Aug 22, 2024 - Sale 2677

Sale 2677 - Lot 210

Price Realized: $ 780
?Final Price Realized includes Buyer’s Premium added to Hammer Price
Estimate: $ 800 - $ 1,200

GRONK (GLUGIO) NICANDRO (1954-)


Nada.
Color pen and inks on linen handkerchief. 381x419 mm; 15x16½ inches. Signed and dated in ink, lower right. 1977.

Provenance: acquired directly from the artist, private collection, California.

Gronk (Glugio Gronk Nicandro) is a Los Angeles-based performance artist and painter. He uses thick layers of intensely colored acrylic paint to create expansive, expressionistic images. His symbols and characters emanate less from waking life than from the unconscious zone where visions and nightmares take shape.

Gronk was a founding member of ASCO, a multi-media arts collective based in Los Angeles which was active in the 1970s and 1980s. Influenced by European film, existentialism, and literature—especially the work of Albert Camus, Jean-Paul Sartre, and Samuel Beckett. Gronk as a member of ASCO made "movies without film" and farcical "happenings" or street performances.

In 1977, Gronk was one of the founders of Los Angeles Contemporary Exhibitions (LACE). Gronk's involvement with LACE often involved his creation and execution of murals, many of which were considered controversial. Indeed, other artists criticized ASCO and Gronk for being too nontraditional. Gronk often clashed with founder of East LA's Self Help Graphics, Sister Karen Boccalero, who he called "the smoking nun."

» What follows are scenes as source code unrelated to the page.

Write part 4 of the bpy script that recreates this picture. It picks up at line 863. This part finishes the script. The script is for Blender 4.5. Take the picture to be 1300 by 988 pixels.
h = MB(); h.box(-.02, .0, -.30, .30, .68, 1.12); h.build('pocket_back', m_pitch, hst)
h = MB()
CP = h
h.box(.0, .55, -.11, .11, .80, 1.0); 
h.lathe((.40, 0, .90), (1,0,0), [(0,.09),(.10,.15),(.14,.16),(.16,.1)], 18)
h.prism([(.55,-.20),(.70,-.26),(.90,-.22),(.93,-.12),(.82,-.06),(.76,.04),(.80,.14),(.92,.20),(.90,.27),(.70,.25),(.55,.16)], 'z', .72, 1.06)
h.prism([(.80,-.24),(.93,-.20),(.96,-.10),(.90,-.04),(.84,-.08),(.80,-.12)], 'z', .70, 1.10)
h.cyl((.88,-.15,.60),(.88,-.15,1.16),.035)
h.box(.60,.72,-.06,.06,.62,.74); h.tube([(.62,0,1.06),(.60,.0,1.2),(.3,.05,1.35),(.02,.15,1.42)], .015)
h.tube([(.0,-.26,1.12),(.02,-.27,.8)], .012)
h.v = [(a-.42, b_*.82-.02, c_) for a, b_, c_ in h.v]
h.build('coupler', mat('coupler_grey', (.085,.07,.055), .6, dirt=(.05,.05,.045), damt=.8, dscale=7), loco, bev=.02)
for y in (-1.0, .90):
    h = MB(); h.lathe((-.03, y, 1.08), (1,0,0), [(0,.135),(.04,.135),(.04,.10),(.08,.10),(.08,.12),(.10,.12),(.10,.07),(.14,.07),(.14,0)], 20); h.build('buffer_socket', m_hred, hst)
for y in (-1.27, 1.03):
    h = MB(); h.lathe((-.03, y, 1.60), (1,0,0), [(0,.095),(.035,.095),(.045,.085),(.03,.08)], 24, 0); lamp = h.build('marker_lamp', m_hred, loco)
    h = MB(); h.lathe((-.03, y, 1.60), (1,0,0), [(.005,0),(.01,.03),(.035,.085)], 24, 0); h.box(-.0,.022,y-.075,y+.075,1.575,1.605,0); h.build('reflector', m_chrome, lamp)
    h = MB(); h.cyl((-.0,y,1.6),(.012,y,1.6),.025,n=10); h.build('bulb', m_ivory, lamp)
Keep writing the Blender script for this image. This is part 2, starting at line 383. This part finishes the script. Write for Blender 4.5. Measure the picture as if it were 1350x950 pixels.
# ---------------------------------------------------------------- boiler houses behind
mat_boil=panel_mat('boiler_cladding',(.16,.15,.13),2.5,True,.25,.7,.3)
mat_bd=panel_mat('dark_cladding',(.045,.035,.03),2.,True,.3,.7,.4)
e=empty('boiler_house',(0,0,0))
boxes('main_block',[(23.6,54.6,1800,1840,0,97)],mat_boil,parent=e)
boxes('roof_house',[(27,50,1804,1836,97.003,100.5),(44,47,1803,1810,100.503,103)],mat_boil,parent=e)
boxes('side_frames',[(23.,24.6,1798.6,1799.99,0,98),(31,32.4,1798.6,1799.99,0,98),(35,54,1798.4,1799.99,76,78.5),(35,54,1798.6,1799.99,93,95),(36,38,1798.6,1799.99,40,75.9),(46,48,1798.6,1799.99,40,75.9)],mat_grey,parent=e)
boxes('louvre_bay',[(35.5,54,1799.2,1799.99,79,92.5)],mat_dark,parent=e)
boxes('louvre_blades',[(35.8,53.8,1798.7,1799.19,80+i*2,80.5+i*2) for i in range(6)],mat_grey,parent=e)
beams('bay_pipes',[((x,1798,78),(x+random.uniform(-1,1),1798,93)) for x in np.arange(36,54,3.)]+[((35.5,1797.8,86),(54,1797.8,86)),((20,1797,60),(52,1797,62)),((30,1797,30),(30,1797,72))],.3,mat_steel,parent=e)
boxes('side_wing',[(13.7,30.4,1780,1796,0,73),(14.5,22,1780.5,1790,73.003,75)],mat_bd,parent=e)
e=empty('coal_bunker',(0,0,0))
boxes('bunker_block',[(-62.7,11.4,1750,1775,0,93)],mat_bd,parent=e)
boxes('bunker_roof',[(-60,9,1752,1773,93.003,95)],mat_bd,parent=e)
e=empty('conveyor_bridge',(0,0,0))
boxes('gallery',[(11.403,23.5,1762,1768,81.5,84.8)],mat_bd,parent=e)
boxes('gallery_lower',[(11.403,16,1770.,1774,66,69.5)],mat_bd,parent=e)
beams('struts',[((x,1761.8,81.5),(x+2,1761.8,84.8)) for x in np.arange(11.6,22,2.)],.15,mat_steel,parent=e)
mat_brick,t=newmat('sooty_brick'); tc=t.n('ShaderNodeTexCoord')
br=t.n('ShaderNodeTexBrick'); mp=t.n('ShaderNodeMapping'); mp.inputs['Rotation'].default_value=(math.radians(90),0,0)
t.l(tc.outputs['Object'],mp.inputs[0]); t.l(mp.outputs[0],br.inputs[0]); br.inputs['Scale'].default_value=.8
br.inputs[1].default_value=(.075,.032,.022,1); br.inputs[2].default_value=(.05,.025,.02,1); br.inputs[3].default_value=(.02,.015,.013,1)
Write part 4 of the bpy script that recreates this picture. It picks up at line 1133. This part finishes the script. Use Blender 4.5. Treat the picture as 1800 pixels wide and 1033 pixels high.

Gronk has not always sought to bring his art to just those who regularly visit galleries: he has circulated fliers about his work at "bus stops, seeking workers, students and the people of the streets." Gronk uses his "lowbrow" style to confront the viewer and ask them to rethink "visual paradigms," using humor and irony to make his statements. One of his most visible challenges to the status quo took place as a member of ASCO when he, and co-members Harry Gamboa and Willie Herron, tagged their names on the Los Angeles County Museum of Art (LACMA) after being told that LACMA didn't collect Chicano art because it wasn't "fine art."